▸ STATED TASK
Take the listing from its first line through the line that contains "R = math.radians" and please retype those lines exactly, leaving out the pictures.

▸ SUPPLIED INFORMATION

================

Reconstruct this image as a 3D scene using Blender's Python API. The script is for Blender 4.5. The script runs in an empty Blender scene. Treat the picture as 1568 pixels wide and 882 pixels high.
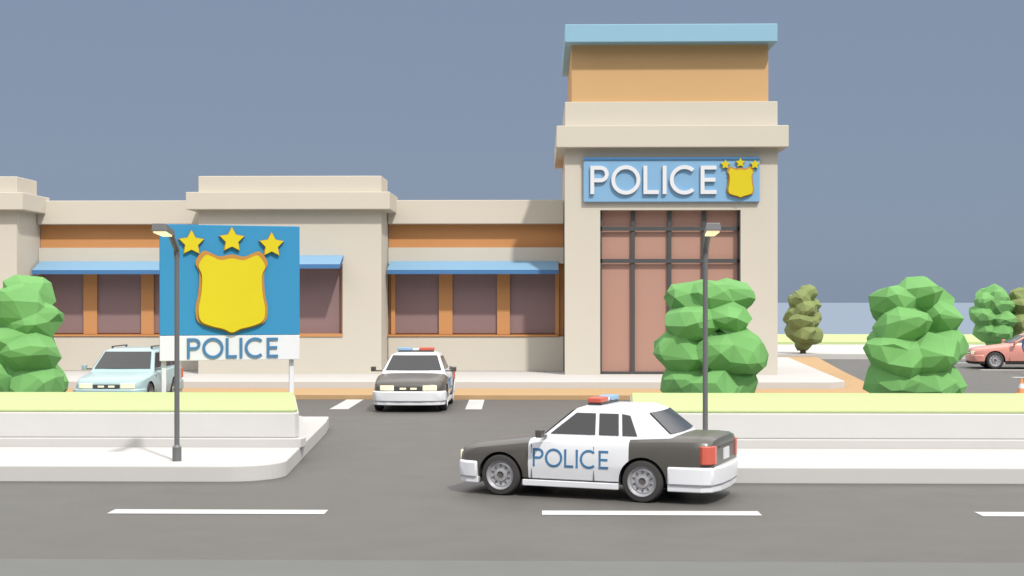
import bpy, bmesh, math, random
from mathutils import Vector, noise, Matrix
scene = bpy.context.scene
R = math.radians

# ------------------------------------------------------------ materials
def mat(name, col, rough=0.7, var=0.06, scale=6.0, bump=0.0, spec=0.3, metal=0.0, emit=None, es=0.0, coat=0.0):
    m = bpy.data.materials.new(name); m.use_nodes = True
    nt = m.node_tree; b = nt.nodes['Principled BSDF']
    b.inputs['Roughness'].default_value = rough
    b.inputs['Specular IOR Level'].default_value = spec
    b.inputs['Metallic'].default_value = metal
    b.inputs['Coat Weight'].default_value = coat
    b.inputs['Coat Roughness'].default_value = 0.15
    tc = nt.nodes.new('ShaderNodeTexCoord')
    n = nt.nodes.new('ShaderNodeTexNoise'); n.inputs['Scale'].default_value = scale
    n.inputs['Detail'].default_value = 6
    nt.links.new(tc.outputs['Object'], n.inputs['Vector'])
    mx = nt.nodes.new('ShaderNodeMix'); mx.data_type = 'RGBA'
    mx.inputs[6].default_value = tuple(c*(1-var) for c in col)+(1,)
    mx.inputs[7].default_value = tuple(min(1, c*(1+var)) for c in col)+(1,)
    nt.links.new(n.outputs['Fac'], mx.inputs[0])
    nt.links.new(mx.outputs[2], b.inputs['Base Color'])
    if bump:
        n2 = nt.nodes.new('ShaderNodeTexNoise'); n2.inputs['Scale'].default_value = scale*8
        nt.links.new(tc.outputs['Object'], n2.inputs['Vector'])
        bp = nt.nodes.new('ShaderNodeBump'); bp.inputs['Strength'].default_value = bump
        bp.inputs['Distance'].default_value = 0.02
        nt.links.new(n2.outputs['Fac'], bp.inputs['Height'])
        nt.links.new(bp.outputs['Normal'], b.inputs['Normal'])
    if emit:
        b.inputs['Emission Color'].default_value = tuple(emit)+(1,)
        b.inputs['Emission Strength'].default_value = es
    return m

M = {}
M['asphalt'] = mat('asphalt', (.082,.078,.072), .6, .16, 1.2, .25, .5)
M['far_road'] = mat('road_edge', (.120,.125,.121), .85, .08, 1.5, .2)
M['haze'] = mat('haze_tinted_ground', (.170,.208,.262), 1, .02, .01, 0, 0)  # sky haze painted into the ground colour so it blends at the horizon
M['pave'] = mat('concrete_pavement', (.44,.432,.422), .9, .03, 1.5, .05, .1)
M['wallc'] = mat('concrete_wall', (.49,.487,.48), .9, .03, 1.5, .05, .1)
M['tan'] = mat('tan_paving', (.38,.255,.14), .9, .05, 2, .05, .1)
M['grass'] = mat('lawn', (.38,.45,.225), 1, .06, 5, .3, 0)
M['paint'] = mat('road_paint', (.44,.445,.44), .7, .04, 10)
M['stucco'] = mat('stucco', (.50,.462,.395), .9, .025, .8, .04, .1)
M['stucco2'] = mat('stucco_body', (.49,.455,.395), .9, .025, .8, .04, .1)
M['orange'] = mat('orange_render', (.50,.315,.155), .85, .03, .8, .03, .1)
M['orange2'] = mat('orange_trim', (.46,.225,.095), .8, .04, 1.5, .03, .1)
M['roofblue'] = mat('blue_roof', (.215,.375,.49), .6, .03, 1)
M['awning'] = mat('awning_blue', (.165,.30,.44), .6, .03, 1)
M['awnedge'] = mat('awning_edge', (.05,.15,.32), .6, .03, 1)
M['glassw'] = mat('window_glass', (.22,.145,.145), .35, .05, .4, 0, .3)
M['glassd'] = mat('door_glass', (.36,.21,.165), .35, .04, .4, 0, .3)
M['frame'] = mat('dark_frame', (.06,.062,.065), .5, .05)
M['signblue'] = mat('sign_blue', (.032,.205,.39), .6, .03, 1, 0, .2)
M['signlight'] = mat('sign_light_blue', (.18,.34,.52), .6, .03, 1, 0, .2)
M['white'] = mat('white_paint', (.58,.59,.62), .6, .02, 2)
M['yellow'] = mat('yellow_enamel', (.52,.43,.012), .6, .03, 2, 0, .2)
M['gold'] = mat('shield_rim', (.38,.19,.045), .6, .03, 2, 0, .2)
M['lettblue'] = mat('blue_letters', (.05,.155,.30), .6, .03, 3)
M['pole'] = mat('lamp_metal', (.13,.13,.135), .45, .05, 5, 0, .5, .2)
M['lens'] = mat('lamp_lens', (.7,.6,.35), .4, .02, 5, emit=(1,.85,.5), es=.8)
M['tyre'] = mat('tyre_rubber', (.040,.038,.037), .8, .1, 12)
M['rim'] = mat('wheel_rim', (.42,.42,.44), .35, .05, 8, 0, .5, .5)
M['hub'] = mat('wheel_hub', (.10,.09,.09), .5, .05, 8)
M['cwhite'] = mat('car_white', (.60,.61,.64), .3, .015, 3, 0, .5, coat=.3)
M['cblack'] = mat('car_black', (.066,.060,.053), .38, .05, 3, 0, .5, coat=.2)
M['cblue'] = mat('car_pale_blue', (.29,.40,.42), .35, .02, 3, 0, .5, coat=.2)
M['cred'] = mat('car_red', (.52,.23,.19), .35, .02, 3, 0, .5, coat=.2)
M['cglass'] = mat('car_glass', (.036,.037,.040), .15, .05, 2, 0, .45)
M['under'] = mat('underbody', (.02,.02,.02), .9, .1)
M['head'] = mat('headlight', (.70,.66,.46), .2, .03, 5, emit=(1,.9,.6), es=.3)
M['tail'] = mat('tail_light', (.50,.10,.07), .25, .03, 5, 0, .5)
M['beaconr'] = mat('beacon_red', (.48,.10,.07), .3, .03, 5)
M['beaconb'] = mat('beacon_blue', (.22,.35,.50), .3, .03, 5)
M['bark'] = mat('bark', (.10,.065,.04), .9, .2, 8, .4)
M['leaf'] = mat('foliage', (.135,.310,.105), .85, .16, 1.3, 0, .12)
M['olive'] = mat('foliage_olive', (.175,.215,.085), .85, .16, 1.3, 0, .12)
M['cone'] = mat('cone_orange', (.58,.24,.10), .6, .04)
M['cloth'] = mat('uniform_blue', (.05,.11,.26), .9, .1)
M['cloth2'] = mat('uniform_navy', (.02,.04,.10), .9, .1)
M['skin'] = mat('skin', (.50,.27,.18), .6, .05)

# ------------------------------------------------------------ mesh helpers
def empty(name, loc=(0,0,0), rz=0, s=1.0):
    e = bpy.data.objects.new(name, None); scene.collection.objects.link(e)
    e.location = loc; e.rotation_euler = (0,0,rz); e.scale = s if isinstance(s,tuple) else (s,s,s)
    return e

def mk(name, V, F, m, parent=None, smooth=False, midx=None, bevel=0, ang=35):
    me = bpy.data.meshes.new(name); me.from_pydata([tuple(v) for v in V], [], F)
    for mm in (m if isinstance(m, (list,tuple)) else [m]): me.materials.append(mm)
    if midx:
        for p,i in zip(me.polygons, midx): p.material_index = i
    bm = bmesh.new(); bm.from_mesh(me); bmesh.ops.recalc_face_normals(bm, faces=bm.faces)
    bm.to_mesh(me); bm.free()
    if smooth:
        for p in me.polygons: p.use_smooth = True
        me.set_sharp_from_angle(angle=R(ang))
    o = bpy.data.objects.new(name, me); scene.collection.objects.link(o)
    if parent: o.parent = parent
    if bevel:
        b = o.modifiers.new('bevel','BEVEL'); b.width = bevel; b.segments = 2; b.limit_method='ANGLE'; b.angle_limit=R(30)
    return o

def box(name, x0,x1,y0,y1,z0,z1, m, parent=None, bevel=0):
    V = [(x0,y0,z0),(x1,y0,z0),(x1,y1,z0),(x0,y1,z0),(x0,y0,z1),(x1,y0,z1),(x1,y1,z1),(x0,y1,z1)]
    F = [(0,3,2,1),(4,5,6,7),(0,1,5,4),(1,2,6,5),(2,3,7,6),(3,0,4,7)]
    return mk(name,V,F,m,parent,bevel=bevel)

def prism(name, pts, a, b, m, parent=None, axis='z', bevel=0, smooth=False):
    n = len(pts)
    if axis=='z': f = lambda p,h:(p[0],p[1],h)
    elif axis=='y': f = lambda p,h:(p[0],h,p[1])
    else: f = lambda p,h:(h,p[0],p[1])
    V = [f(p,a) for p in pts]+[f(p,b) for p in pts]
    F = [tuple(range(n)), tuple(range(2*n-1,n-1,-1))]+[(i,(i+1)%n,n+(i+1)%n,n+i) for i in range(n)]
    return mk(name,V,F,m,parent,bevel=bevel,smooth=smooth)

def sheet(name, pts, z, m, parent=None):
    return mk(name,[(p[0],p[1],z) for p in pts],[tuple(range(len(pts)))],m,parent)

def lathe(name, prof, m, parent=None, seg=24, midx=None, axis='y', smooth=True):
    V=[];F=[];mi=[]
    for r,h in prof:
        for k in range(seg):
            a=2*math.pi*k/seg
            if axis=='y': V.append((r*math.cos(a),h,r*math.sin(a)))
            else: V.append((r*math.cos(a),r*math.sin(a),h))
    for i in range(len(prof)-1):
        for k in range(seg):
            k2=(k+1)%seg
            F.append((i*seg+k,i*seg+k2,(i+1)*seg+k2,(i+1)*seg+k)); mi.append(midx[i] if midx else 0)
    F.append(tuple(range(seg))); mi.append(midx[0] if midx else 0)
    F.append(tuple((len(prof)-1)*seg+k for k in range(seg))); mi.append(midx[-1] if midx else 0)
    return mk(name,V,F,m,parent,smooth=smooth,midx=mi,ang=30)

def police_text(name, h, depth, m, parent, x0, z0, y, flip=False, wscale=1.0, t=.135, yprof=None):
    polys=[]
    def rect(a,b,c,d): polys.append([(a,c),(b,c),(b,d),(a,d)])
    def arc(cx,cz,rx,rz,a0,a1,n,closed=False):
        pts=[]
        for i in range(n+1):
            a=a0+(a1-a0)*i/n; pts.append((math.cos(a),math.sin(a)))
        for i in range(n):
            (c1,s1),(c2,s2)=pts[i],pts[i+1]
            polys.append([(cx+rx*c1,cz+rz*s1),(cx+rx*c2,cz+rz*s2),(cx+(rx-t)*c2,cz+(rz-t)*s2),(cx+(rx-t)*c1,cz+(rz-t)*s1)])
    rect(0,t,0,1); rect(t,.36,1-t,1); rect(t,.36,.42,.42+t); arc(.36,.71,.29,.29,-math.pi/2,math.pi/2,12)
    arc(1.255,.5,.515,.52,0,2*math.pi,36)
    rect(1.88,1.88+t,0,1); rect(1.88+t,2.42,0,t)
    rect(2.56,2.56+t,0,1)
    arc(3.33,.5,.52,.52,R(48),R(312),28)
    rect(3.90,3.90+t,0,1); rect(3.90+t,4.46,0,t); rect(3.90+t,4.42,.435,.435+t); rect(3.90+t,4.46,1-t,1)
    V=[];F=[]
    for p in polys:
        b=len(V)
        for yy in (y, y+depth):
            for (px,pz) in p:
                z=z0+pz*h
                V.append((x0+px*h*wscale, yy if not yprof else -(yprof(z))+(yy-y)-depth*.5, z))
        F += [(b,b+1,b+2,b+3),(b+7,b+6,b+5,b+4)]+[(b+i,b+(i+1)%4,b+4+(i+1)%4,b+4+i) for i in range(4)]
    if flip: V=[(-v[0],-v[1],v[2]) for v in V]
    return mk(name,V,F,m,parent)

def catmull(pts, n=5):
    out=[];L=len(pts)
    for i in range(L):
        p0,p1,p2,p3=[Vector(pts[(i+k-1)%L]) for k in range(4)]
        for j in range(n):
            t=j/n
            out.append(tuple(.5*((2*p1)+(p2-p0)*t+(2*p0-5*p1+4*p2-p3)*t*t+(3*p1-p0-3*p2+p3)*t**3)))
    return out
SH=[(0,.965),(.34,.94),(.60,.985),(.80,1.0),(1,.87),(.90,.74),(.92,.50),(1.0,.30),(.93,.15),(.62,.085),(.25,.045),(0,0)]
def shield(name, cx, z0, hw, h, y, depth, m, parent, grow=0):
    half=SH+[(-x,z) for x,z in SH[-2:0:-1]]
    pts=[(x*(hw+grow), (z-.5)*(h+2*grow)+h/2) for x,z in half]
    pts=catmull(pts,4)
    return prism(name,[(cx+p[0],z0+p[1]) for p in pts],y,y+depth,m,parent,axis='y')
def star(name,cx,cz,r,y,depth,m,parent):
    pts=[]
    for i in range(10):
        a=math.pi/2+i*math.pi/5; rr=r if i%2==0 else r*.52
        pts.append((cx+rr*math.cos(a),cz+rr*math.sin(a)))
    return prism(name,pts,y,y+depth,m,parent,axis='y')

# ------------------------------------------------------------ ground
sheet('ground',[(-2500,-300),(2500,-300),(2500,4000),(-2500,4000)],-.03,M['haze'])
sheet('road',[(-90,15.9),(90,15.9),(90,72),(-90,72)],0,M['asphalt'])
sheet('roadside',[(-90,-20),(90,-20),(90,15.9),(-90,15.9)],.002,M['far_road'])
rm=empty('road_markings')
for k in range(-5,6):
    x=.0+5.95*k
    sheet('lane_dash',[(x,19.32),(x+2.98,19.32),(x+2.98,19.72),(x,19.72)],.006,M['paint'],rm)
sheet('driveway_dash',[(-5.73,38.2),(-5.22,38.2),(-5.28,42.0),(-5.78,42.0)],.006,M['paint'],rm)
sheet('driveway_dash',[(-2.07,38.2),(-1.62,38.2),(-1.70,42.0),(-2.15,42.0)],.006,M['paint'],rm)
for (x0,x1,y) in [(18.6,30,60.5),(18.0,30,54.6),(18.6,30,67.5)]:
    sheet('bay_line',[(x0,y),(x1,y),(x1,y+.5),(x0,y+.5)],.006,M['paint'],rm)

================

▸ OUTPUT BELOW
Reconstruct this image as a 3D scene using Blender's Python API. The script is for Blender 4.5. The script runs in an empty Blender scene. Treat the picture as 1568 pixels wide and 882 pixels high.
import bpy, bmesh, math, random
from mathutils import Vector, noise, Matrix
scene = bpy.context.scene
R = math.radians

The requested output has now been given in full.